## BEGIN SUPPLIED ENTRIES
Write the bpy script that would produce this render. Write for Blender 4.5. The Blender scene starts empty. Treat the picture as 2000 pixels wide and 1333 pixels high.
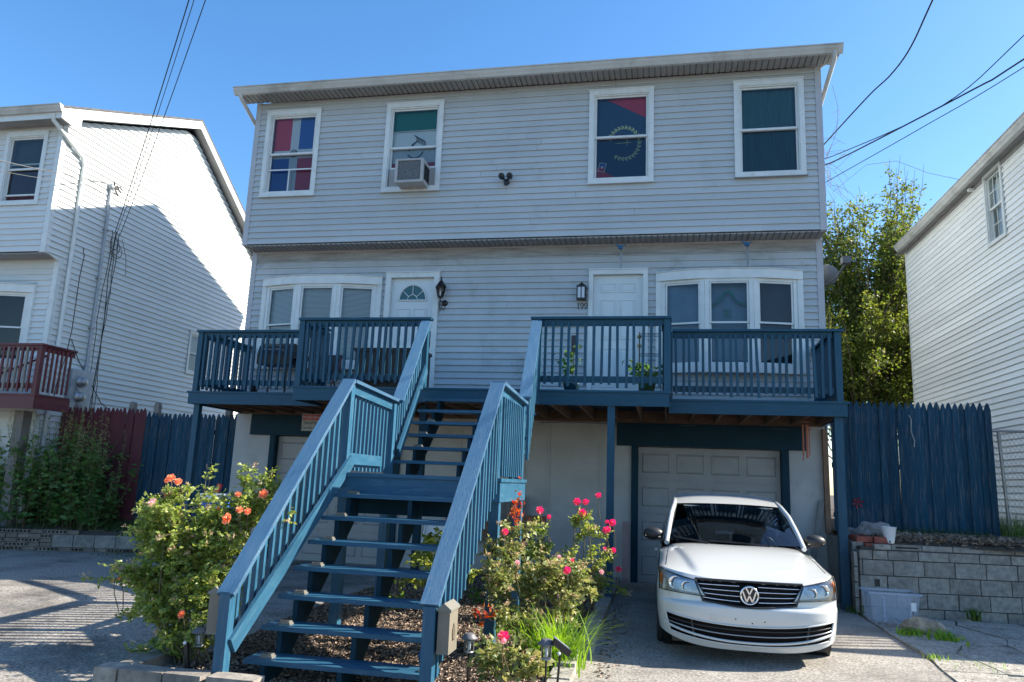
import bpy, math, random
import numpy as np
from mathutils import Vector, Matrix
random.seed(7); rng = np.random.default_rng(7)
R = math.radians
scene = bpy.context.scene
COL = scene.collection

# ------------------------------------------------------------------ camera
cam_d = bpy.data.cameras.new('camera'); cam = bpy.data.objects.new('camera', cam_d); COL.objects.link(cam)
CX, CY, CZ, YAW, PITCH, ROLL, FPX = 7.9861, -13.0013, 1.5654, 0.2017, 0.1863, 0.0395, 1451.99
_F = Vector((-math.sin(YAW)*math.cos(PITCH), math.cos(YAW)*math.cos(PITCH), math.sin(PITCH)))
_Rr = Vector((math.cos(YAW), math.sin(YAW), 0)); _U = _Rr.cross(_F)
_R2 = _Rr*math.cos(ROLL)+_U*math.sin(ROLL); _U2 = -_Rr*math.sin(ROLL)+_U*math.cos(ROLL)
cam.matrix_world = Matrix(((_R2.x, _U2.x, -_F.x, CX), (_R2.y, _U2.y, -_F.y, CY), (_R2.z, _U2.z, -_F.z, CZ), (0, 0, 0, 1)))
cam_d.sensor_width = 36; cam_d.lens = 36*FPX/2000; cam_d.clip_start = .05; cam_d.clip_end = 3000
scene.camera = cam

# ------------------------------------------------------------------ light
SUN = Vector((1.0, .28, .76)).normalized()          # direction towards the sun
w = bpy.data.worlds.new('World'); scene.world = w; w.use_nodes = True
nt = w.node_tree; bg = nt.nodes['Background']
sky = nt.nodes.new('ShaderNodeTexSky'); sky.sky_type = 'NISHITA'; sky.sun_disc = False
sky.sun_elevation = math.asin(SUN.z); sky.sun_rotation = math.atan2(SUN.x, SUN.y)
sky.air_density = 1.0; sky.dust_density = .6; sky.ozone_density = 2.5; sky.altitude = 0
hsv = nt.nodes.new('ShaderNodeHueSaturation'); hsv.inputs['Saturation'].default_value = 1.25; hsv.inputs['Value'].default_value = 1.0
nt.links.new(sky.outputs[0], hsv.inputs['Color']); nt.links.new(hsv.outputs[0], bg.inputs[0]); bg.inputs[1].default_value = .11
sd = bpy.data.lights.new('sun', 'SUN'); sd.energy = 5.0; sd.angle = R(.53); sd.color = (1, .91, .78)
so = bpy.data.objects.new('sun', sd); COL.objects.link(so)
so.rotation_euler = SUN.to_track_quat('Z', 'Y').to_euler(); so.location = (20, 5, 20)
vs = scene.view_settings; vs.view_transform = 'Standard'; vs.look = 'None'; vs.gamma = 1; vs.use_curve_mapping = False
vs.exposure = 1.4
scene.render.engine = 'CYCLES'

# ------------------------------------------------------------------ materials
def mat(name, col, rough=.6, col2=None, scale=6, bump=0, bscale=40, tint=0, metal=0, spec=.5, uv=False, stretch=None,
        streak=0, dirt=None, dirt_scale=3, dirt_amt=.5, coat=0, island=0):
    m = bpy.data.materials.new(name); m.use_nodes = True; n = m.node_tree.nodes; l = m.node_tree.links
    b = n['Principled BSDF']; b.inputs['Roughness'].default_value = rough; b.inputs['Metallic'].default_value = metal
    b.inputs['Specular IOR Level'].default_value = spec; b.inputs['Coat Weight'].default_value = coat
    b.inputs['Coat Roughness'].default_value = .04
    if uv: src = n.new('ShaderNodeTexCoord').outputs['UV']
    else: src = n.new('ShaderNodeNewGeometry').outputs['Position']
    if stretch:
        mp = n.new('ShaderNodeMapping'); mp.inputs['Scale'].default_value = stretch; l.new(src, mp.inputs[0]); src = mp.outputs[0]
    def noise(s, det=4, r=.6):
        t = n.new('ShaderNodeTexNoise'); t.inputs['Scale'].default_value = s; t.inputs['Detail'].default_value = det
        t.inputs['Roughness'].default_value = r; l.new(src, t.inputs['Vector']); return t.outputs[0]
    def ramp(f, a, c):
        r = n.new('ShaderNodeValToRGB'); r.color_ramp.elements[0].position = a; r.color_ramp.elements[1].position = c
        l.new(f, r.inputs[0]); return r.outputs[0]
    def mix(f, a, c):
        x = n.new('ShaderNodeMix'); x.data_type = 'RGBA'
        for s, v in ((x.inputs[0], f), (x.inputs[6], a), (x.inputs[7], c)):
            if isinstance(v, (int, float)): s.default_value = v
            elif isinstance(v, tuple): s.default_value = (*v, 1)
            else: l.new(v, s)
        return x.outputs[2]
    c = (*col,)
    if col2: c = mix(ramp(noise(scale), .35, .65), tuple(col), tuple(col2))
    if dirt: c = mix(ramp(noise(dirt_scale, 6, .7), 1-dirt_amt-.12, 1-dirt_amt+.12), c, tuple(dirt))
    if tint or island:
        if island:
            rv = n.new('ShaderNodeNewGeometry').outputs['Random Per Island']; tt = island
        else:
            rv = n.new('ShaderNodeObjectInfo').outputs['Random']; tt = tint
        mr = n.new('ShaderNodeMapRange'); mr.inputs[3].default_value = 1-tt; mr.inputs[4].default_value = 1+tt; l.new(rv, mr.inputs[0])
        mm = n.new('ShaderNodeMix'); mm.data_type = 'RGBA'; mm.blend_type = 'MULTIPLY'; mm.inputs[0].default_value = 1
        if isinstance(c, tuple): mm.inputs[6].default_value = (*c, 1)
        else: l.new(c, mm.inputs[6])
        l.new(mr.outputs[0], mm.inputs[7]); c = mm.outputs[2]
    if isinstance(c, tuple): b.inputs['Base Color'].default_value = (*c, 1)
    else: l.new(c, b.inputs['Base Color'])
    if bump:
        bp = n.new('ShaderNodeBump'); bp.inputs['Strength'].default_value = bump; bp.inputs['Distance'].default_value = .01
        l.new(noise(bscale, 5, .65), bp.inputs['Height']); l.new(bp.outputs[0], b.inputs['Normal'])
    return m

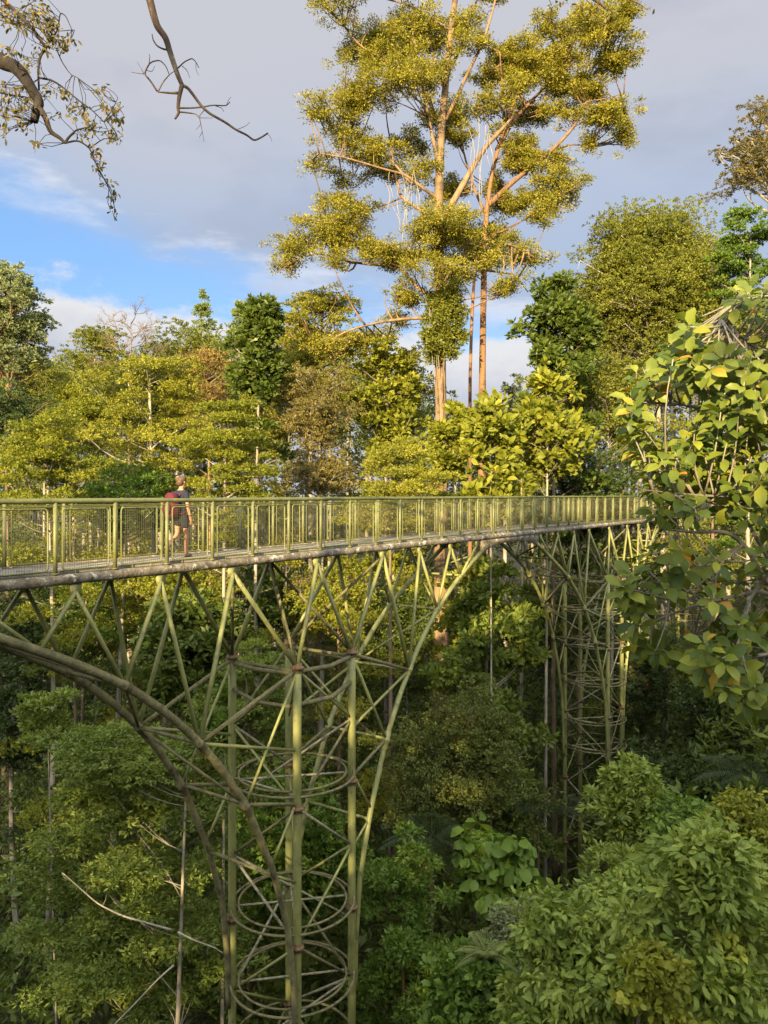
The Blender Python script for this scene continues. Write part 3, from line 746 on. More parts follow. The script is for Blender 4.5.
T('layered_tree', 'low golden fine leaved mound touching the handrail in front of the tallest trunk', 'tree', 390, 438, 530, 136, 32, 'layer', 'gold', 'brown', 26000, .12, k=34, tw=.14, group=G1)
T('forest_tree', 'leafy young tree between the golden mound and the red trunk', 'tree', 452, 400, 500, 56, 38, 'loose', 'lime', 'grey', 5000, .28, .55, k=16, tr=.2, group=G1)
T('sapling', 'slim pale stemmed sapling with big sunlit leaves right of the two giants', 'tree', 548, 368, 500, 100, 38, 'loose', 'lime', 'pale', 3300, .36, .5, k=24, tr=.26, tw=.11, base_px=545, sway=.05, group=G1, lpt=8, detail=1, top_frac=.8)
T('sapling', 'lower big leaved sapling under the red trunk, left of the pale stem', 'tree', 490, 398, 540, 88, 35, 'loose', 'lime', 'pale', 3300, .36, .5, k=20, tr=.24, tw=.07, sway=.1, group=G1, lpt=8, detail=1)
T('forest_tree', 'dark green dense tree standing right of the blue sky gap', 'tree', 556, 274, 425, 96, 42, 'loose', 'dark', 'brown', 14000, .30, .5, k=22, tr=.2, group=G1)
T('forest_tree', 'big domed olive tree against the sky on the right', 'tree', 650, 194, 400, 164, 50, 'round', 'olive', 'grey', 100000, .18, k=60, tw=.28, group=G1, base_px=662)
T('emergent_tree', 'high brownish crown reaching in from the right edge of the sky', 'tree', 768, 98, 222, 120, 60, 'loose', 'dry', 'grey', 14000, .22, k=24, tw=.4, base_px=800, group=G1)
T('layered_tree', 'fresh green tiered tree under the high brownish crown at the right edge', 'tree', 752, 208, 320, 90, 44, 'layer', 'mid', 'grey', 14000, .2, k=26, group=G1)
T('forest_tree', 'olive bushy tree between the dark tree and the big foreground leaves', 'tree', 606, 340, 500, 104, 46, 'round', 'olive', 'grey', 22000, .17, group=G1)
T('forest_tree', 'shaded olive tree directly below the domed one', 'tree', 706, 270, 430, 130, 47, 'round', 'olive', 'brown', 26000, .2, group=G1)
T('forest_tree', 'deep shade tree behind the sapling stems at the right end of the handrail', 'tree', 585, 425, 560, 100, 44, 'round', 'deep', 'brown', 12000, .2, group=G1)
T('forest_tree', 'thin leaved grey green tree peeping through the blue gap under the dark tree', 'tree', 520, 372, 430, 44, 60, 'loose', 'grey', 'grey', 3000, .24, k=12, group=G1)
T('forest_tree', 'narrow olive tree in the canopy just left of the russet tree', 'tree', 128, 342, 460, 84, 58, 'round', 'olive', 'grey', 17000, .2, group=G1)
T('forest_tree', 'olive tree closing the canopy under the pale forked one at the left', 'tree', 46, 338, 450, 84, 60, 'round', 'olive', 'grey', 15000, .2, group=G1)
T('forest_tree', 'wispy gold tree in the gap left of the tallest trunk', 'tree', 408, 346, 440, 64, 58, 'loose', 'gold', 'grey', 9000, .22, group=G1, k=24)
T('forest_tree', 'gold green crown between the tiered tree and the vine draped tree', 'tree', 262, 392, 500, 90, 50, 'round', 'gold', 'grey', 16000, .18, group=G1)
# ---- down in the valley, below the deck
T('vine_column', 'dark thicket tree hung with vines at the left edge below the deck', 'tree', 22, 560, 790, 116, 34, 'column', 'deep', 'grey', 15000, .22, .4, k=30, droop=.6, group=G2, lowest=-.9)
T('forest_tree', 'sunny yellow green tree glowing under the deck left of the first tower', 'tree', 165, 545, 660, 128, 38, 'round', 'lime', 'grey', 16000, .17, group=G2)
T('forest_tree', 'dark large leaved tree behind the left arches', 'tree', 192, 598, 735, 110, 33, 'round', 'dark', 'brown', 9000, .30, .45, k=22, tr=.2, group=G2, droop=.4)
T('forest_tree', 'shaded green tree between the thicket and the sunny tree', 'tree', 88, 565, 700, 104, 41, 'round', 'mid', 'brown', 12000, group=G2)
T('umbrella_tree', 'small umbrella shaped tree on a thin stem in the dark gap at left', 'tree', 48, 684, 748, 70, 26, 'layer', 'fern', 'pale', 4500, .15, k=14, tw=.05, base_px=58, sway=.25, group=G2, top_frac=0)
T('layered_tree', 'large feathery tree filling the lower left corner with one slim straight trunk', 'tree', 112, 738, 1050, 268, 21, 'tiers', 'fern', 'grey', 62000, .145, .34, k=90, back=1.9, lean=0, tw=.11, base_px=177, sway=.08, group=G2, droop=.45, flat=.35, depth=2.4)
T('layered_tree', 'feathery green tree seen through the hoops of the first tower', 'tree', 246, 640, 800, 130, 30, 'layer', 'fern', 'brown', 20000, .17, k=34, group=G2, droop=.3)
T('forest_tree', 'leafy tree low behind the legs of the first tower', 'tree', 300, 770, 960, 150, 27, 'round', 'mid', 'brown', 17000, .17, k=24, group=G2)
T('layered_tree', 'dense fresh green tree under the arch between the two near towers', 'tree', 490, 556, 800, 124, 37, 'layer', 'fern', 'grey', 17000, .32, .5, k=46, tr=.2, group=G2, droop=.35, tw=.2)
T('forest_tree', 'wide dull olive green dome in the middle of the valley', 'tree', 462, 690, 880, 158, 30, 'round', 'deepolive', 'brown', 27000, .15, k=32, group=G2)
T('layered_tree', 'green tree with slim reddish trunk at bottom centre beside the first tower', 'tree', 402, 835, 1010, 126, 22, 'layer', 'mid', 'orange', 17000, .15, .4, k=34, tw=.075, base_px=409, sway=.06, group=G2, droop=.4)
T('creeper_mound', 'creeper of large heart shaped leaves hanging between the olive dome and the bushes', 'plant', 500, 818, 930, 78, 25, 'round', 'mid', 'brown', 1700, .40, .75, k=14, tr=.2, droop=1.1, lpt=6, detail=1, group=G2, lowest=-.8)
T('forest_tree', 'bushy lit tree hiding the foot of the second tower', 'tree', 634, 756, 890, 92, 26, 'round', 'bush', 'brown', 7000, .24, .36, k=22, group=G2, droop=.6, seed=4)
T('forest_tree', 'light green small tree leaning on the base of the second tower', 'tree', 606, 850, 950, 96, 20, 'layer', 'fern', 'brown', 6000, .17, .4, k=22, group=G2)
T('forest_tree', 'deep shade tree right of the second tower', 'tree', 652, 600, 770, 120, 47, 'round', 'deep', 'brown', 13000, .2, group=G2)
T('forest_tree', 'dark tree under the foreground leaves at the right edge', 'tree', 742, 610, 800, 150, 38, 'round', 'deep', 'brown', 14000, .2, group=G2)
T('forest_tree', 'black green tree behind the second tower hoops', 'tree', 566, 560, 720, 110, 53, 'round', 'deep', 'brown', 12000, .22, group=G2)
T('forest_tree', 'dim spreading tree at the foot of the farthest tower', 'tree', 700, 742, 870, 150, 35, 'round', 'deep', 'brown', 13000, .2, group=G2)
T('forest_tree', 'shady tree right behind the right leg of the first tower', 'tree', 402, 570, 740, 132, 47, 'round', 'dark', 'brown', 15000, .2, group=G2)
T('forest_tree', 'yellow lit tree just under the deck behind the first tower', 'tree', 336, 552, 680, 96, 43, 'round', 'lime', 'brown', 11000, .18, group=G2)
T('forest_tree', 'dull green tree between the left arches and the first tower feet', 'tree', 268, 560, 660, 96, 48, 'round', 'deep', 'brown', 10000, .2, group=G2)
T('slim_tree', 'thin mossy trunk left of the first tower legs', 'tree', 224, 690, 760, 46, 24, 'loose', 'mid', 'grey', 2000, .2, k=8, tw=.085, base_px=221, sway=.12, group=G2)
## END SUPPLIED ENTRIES
WORK TO BE COMPLETED:
Copy only the part of the records that runs from the first line to the line with "scene.camera = cam", ends included, leaving pictures out.

WRITTEN SOLUTION:
Write the bpy script that would produce this render. Write for Blender 4.5. The Blender scene starts empty. Treat the picture as 2000 pixels wide and 1333 pixels high.
import bpy, math, random
import numpy as np
from mathutils import Vector, Matrix
random.seed(7); rng = np.random.default_rng(7)
R = math.radians
scene = bpy.context.scene
COL = scene.collection

# ------------------------------------------------------------------ camera
cam_d = bpy.data.cameras.new('camera'); cam = bpy.data.objects.new('camera', cam_d); COL.objects.link(cam)
CX, CY, CZ, YAW, PITCH, ROLL, FPX = 7.9861, -13.0013, 1.5654, 0.2017, 0.1863, 0.0395, 1451.99
_F = Vector((-math.sin(YAW)*math.cos(PITCH), math.cos(YAW)*math.cos(PITCH), math.sin(PITCH)))
_Rr = Vector((math.cos(YAW), math.sin(YAW), 0)); _U = _Rr.cross(_F)
_R2 = _Rr*math.cos(ROLL)+_U*math.sin(ROLL); _U2 = -_Rr*math.sin(ROLL)+_U*math.cos(ROLL)
cam.matrix_world = Matrix(((_R2.x, _U2.x, -_F.x, CX), (_R2.y, _U2.y, -_F.y, CY), (_R2.z, _U2.z, -_F.z, CZ), (0, 0, 0, 1)))
cam_d.sensor_width = 36; cam_d.lens = 36*FPX/2000; cam_d.clip_start = .05; cam_d.clip_end = 3000
scene.camera = cam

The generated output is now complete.